### [Records provided]
—————

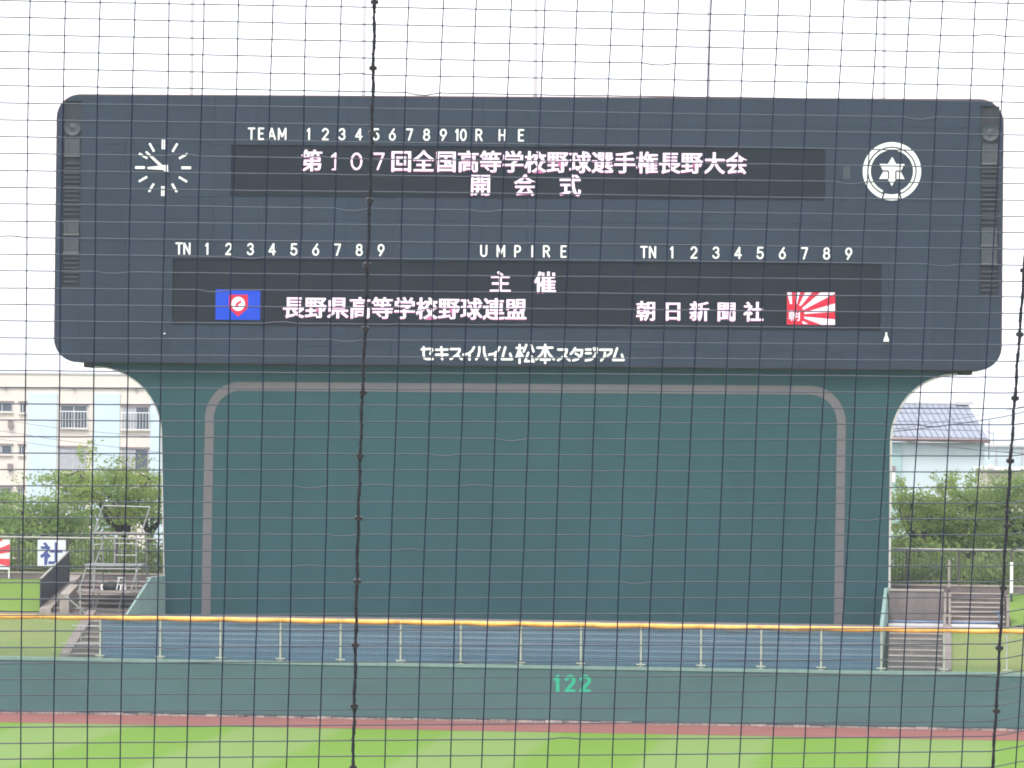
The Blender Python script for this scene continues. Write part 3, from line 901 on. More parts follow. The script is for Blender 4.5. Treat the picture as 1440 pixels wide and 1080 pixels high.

—————

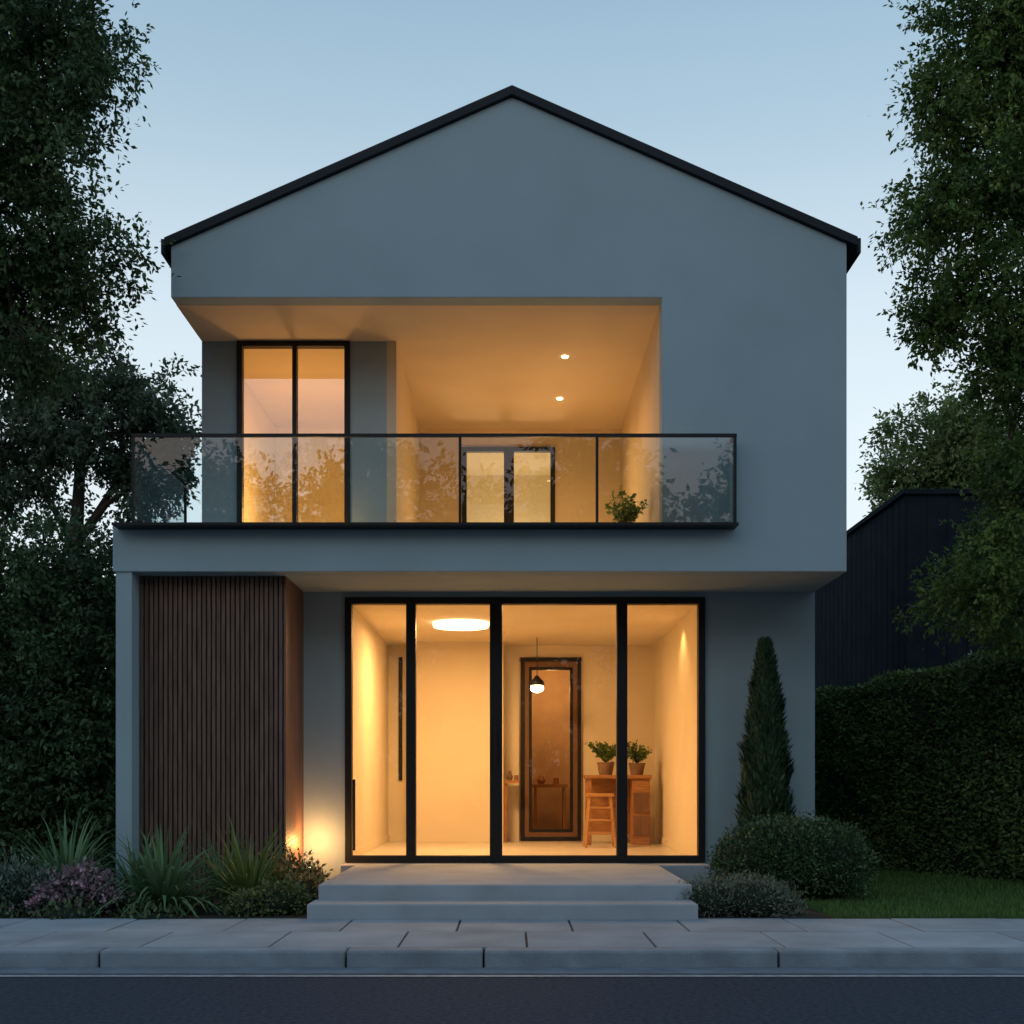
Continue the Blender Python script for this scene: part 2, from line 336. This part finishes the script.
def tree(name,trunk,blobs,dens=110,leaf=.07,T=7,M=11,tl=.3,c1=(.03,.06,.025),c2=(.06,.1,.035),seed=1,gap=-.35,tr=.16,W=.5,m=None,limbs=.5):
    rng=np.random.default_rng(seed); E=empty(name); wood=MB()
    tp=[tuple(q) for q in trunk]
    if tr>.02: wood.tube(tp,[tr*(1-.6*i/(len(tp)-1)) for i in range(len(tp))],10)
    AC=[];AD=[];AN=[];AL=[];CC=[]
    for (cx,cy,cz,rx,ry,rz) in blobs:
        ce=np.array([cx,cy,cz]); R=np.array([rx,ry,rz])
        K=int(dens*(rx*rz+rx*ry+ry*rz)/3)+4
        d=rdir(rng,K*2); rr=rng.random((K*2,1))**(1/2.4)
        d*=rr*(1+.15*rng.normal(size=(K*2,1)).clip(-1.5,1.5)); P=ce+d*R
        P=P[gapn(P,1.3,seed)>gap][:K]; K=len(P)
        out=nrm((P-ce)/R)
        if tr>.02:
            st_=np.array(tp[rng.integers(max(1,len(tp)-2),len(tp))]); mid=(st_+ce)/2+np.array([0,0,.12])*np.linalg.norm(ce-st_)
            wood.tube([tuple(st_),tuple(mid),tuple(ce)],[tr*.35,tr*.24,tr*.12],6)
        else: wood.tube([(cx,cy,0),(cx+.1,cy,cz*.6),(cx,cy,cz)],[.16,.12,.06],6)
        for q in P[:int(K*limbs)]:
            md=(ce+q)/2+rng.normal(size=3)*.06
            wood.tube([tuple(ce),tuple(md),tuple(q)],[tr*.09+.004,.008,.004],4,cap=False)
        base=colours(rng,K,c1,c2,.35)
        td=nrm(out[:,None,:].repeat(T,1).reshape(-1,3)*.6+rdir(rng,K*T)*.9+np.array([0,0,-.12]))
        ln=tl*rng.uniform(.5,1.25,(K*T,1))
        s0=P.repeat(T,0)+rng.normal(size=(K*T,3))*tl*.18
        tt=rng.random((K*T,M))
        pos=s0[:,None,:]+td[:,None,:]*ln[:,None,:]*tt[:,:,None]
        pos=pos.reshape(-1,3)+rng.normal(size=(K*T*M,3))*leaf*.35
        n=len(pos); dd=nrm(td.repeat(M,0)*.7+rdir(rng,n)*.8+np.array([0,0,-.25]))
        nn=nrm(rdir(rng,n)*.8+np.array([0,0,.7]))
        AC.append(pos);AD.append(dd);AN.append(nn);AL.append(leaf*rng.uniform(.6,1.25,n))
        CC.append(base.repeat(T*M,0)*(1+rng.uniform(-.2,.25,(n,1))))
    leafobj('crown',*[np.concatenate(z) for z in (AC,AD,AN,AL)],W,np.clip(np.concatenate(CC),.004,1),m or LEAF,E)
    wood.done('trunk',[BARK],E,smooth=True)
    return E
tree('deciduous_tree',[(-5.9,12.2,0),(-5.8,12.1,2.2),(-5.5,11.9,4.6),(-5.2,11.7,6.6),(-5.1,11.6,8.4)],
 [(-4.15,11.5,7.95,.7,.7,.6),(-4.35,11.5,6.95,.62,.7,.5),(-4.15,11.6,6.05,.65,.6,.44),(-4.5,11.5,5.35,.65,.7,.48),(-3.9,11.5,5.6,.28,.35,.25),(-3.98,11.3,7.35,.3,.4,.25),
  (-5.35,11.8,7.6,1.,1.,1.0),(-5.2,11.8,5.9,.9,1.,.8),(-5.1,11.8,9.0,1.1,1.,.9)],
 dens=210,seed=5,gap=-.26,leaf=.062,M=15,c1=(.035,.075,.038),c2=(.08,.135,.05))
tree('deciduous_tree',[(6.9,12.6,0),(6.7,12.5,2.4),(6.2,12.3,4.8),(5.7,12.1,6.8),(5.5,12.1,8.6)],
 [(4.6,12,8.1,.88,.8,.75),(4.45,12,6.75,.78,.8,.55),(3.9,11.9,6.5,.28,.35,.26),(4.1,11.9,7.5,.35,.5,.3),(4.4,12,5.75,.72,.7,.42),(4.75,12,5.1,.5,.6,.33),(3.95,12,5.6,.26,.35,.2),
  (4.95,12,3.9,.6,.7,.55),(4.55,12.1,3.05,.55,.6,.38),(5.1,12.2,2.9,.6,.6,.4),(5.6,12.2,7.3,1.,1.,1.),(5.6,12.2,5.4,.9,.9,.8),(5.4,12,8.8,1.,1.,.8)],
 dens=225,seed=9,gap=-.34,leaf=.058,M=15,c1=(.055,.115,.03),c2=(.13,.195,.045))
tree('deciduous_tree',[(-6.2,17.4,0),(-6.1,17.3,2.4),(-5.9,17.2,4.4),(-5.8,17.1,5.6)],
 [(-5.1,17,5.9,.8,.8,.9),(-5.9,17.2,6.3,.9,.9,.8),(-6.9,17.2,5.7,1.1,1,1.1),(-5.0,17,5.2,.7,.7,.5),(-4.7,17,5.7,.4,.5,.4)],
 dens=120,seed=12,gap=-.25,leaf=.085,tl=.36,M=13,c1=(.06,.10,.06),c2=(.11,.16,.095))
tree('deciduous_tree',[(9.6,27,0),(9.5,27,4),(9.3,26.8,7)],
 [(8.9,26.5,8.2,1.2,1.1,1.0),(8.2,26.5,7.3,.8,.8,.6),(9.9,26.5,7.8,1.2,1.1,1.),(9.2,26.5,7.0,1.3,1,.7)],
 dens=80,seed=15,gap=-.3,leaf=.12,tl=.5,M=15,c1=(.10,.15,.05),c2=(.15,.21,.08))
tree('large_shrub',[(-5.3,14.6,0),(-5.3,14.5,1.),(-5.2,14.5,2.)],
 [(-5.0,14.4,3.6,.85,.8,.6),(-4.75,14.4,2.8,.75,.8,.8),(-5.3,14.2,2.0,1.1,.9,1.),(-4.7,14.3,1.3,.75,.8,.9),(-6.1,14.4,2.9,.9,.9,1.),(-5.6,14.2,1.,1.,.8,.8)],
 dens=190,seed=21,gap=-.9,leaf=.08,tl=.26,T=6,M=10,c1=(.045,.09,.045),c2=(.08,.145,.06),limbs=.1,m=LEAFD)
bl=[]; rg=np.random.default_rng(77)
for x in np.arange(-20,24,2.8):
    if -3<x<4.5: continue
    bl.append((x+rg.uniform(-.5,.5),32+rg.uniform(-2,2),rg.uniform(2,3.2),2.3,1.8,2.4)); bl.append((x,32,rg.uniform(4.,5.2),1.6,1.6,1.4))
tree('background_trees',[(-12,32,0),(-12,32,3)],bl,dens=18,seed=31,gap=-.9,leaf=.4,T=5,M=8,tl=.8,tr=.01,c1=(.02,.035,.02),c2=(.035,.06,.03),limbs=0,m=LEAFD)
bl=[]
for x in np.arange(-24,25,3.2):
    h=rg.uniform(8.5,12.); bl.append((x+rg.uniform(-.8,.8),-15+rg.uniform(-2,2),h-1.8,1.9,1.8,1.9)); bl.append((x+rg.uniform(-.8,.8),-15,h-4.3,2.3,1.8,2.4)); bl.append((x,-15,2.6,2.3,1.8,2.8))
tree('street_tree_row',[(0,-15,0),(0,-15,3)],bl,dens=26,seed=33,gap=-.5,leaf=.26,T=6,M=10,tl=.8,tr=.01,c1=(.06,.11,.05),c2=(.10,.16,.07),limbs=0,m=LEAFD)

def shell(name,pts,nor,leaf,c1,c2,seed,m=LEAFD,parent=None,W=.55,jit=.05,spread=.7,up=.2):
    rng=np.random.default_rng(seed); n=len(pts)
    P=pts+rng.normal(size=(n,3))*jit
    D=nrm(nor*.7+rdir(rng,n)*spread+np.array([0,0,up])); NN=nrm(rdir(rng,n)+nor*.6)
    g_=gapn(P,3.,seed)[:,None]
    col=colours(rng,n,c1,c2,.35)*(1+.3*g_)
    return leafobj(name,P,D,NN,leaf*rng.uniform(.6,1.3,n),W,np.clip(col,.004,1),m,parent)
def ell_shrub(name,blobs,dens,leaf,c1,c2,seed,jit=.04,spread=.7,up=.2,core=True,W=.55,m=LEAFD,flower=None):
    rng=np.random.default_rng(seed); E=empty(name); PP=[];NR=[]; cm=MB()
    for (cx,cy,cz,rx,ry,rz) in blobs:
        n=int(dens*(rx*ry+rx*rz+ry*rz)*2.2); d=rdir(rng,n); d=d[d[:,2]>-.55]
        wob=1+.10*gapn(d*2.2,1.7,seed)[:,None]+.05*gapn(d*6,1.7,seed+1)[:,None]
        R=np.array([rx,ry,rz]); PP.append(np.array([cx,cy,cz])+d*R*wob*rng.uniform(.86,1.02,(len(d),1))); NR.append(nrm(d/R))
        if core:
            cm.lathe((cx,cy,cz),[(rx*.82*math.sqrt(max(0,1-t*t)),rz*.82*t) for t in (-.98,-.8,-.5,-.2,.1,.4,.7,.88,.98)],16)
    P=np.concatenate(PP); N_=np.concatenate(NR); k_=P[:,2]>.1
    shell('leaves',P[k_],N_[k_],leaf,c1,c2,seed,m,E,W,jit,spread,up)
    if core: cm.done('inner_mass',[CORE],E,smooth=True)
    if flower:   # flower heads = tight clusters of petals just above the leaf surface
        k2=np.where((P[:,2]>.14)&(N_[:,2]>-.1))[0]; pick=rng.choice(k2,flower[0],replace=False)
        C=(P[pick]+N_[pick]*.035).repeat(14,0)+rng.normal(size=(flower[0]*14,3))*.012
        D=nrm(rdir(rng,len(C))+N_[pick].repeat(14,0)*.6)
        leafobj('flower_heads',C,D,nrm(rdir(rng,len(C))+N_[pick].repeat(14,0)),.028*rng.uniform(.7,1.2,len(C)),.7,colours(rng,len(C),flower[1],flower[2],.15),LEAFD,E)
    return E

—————

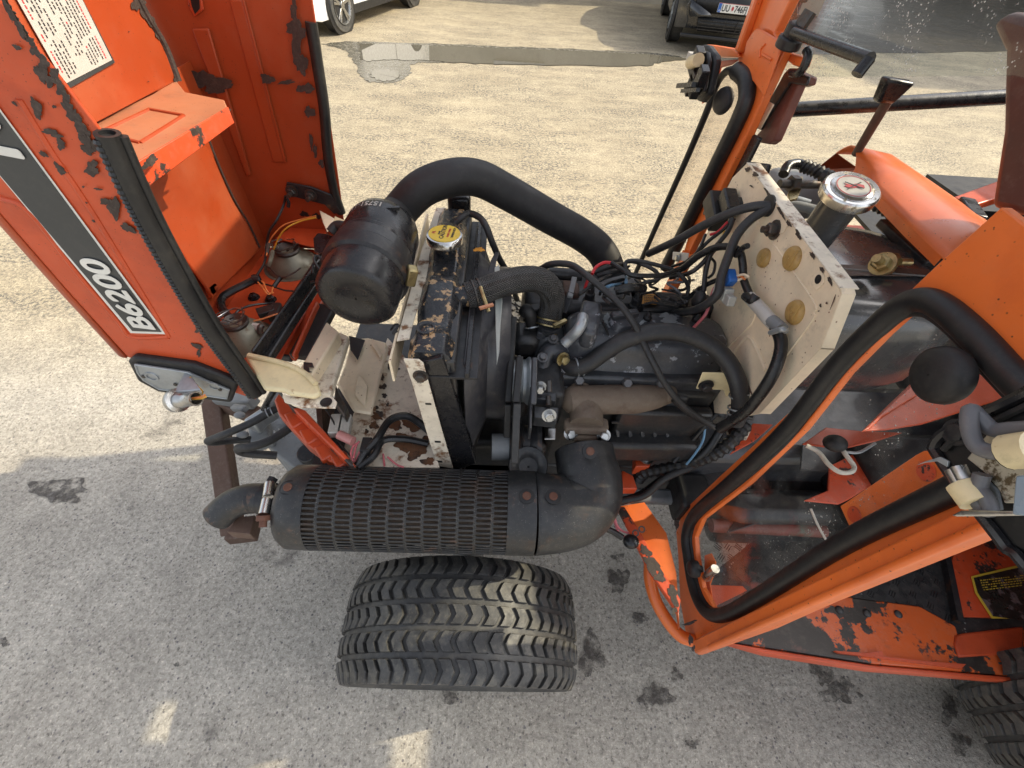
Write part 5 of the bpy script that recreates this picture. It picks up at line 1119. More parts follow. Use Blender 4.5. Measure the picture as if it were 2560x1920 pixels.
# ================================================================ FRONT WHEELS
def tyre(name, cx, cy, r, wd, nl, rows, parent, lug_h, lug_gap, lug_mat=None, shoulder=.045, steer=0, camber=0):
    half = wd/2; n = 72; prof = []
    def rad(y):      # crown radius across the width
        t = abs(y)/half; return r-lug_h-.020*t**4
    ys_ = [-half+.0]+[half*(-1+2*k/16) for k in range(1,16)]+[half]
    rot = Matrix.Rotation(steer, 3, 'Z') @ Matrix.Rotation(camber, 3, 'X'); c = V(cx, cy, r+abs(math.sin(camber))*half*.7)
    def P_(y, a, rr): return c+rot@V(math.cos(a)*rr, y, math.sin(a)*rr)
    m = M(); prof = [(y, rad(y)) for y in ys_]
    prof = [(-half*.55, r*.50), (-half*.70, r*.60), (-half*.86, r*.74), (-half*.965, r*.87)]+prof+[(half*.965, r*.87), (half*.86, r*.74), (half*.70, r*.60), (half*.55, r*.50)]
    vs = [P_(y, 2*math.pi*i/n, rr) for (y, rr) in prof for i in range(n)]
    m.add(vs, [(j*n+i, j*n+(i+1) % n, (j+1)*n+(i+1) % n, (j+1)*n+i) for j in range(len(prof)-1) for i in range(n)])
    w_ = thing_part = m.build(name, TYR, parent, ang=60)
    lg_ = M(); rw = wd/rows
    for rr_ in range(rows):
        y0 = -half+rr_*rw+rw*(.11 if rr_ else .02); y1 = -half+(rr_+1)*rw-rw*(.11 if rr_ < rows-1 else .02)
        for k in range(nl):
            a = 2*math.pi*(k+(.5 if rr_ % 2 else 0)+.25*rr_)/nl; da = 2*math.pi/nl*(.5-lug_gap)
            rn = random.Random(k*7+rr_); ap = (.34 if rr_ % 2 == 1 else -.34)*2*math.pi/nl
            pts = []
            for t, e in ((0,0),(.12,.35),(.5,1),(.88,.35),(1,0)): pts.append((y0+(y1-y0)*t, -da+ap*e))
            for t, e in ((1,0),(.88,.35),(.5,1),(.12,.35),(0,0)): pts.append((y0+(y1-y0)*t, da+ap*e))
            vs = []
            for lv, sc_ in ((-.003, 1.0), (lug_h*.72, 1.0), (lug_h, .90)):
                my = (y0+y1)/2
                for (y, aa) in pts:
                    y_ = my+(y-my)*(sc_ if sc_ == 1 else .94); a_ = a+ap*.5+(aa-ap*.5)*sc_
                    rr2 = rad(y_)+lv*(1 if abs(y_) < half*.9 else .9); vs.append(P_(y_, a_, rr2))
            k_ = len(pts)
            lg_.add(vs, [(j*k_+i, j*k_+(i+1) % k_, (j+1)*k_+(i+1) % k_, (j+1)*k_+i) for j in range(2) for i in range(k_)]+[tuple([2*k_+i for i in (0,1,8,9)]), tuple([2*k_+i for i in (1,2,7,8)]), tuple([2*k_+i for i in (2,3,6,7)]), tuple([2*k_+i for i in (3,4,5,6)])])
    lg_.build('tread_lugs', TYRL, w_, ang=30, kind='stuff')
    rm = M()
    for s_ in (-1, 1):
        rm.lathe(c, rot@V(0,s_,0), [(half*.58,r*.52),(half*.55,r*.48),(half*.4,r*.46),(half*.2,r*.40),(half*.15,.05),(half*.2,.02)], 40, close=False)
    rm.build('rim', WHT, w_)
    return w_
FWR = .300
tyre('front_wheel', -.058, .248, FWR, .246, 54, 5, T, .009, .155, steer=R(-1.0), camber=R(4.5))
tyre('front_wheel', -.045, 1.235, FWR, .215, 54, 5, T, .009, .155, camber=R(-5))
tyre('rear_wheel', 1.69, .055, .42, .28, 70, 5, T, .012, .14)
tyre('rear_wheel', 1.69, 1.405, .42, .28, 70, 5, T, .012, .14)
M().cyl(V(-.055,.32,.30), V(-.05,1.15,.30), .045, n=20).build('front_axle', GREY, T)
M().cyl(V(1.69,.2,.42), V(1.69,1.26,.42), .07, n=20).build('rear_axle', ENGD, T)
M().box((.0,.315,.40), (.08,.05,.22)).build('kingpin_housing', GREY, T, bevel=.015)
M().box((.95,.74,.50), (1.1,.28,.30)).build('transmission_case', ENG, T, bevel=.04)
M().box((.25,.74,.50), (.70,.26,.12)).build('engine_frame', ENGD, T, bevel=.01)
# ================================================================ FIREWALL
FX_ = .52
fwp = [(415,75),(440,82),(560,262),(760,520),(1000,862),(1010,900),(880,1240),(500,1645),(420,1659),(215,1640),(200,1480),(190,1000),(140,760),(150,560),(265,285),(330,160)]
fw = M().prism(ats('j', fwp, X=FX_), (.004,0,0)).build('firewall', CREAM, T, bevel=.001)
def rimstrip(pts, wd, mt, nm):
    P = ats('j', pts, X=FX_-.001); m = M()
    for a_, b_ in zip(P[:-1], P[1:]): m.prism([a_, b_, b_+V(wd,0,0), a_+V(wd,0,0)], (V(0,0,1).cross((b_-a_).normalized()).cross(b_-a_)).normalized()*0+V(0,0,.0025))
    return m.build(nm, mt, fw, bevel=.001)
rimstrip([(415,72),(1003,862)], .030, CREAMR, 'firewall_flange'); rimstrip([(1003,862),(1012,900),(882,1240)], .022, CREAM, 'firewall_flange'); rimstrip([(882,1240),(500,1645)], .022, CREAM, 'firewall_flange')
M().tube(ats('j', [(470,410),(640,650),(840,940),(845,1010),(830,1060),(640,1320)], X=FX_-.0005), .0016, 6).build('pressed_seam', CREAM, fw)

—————

### [What is required]
Filter the records for lines holding the string "spread". Copy each one.

### [Worked answer]
def shell(name,pts,nor,leaf,c1,c2,seed,m=LEAFD,parent=None,W=.55,jit=.05,spread=.7,up=.2):
    D=nrm(nor*.7+rdir(rng,n)*spread+np.array([0,0,up])); NN=nrm(rdir(rng,n)+nor*.6)
def ell_shrub(name,blobs,dens,leaf,c1,c2,seed,jit=.04,spread=.7,up=.2,core=True,W=.55,m=LEAFD,flower=None):
    shell('leaves',P[k_],N_[k_],leaf,c1,c2,seed,m,E,W,jit,spread,up)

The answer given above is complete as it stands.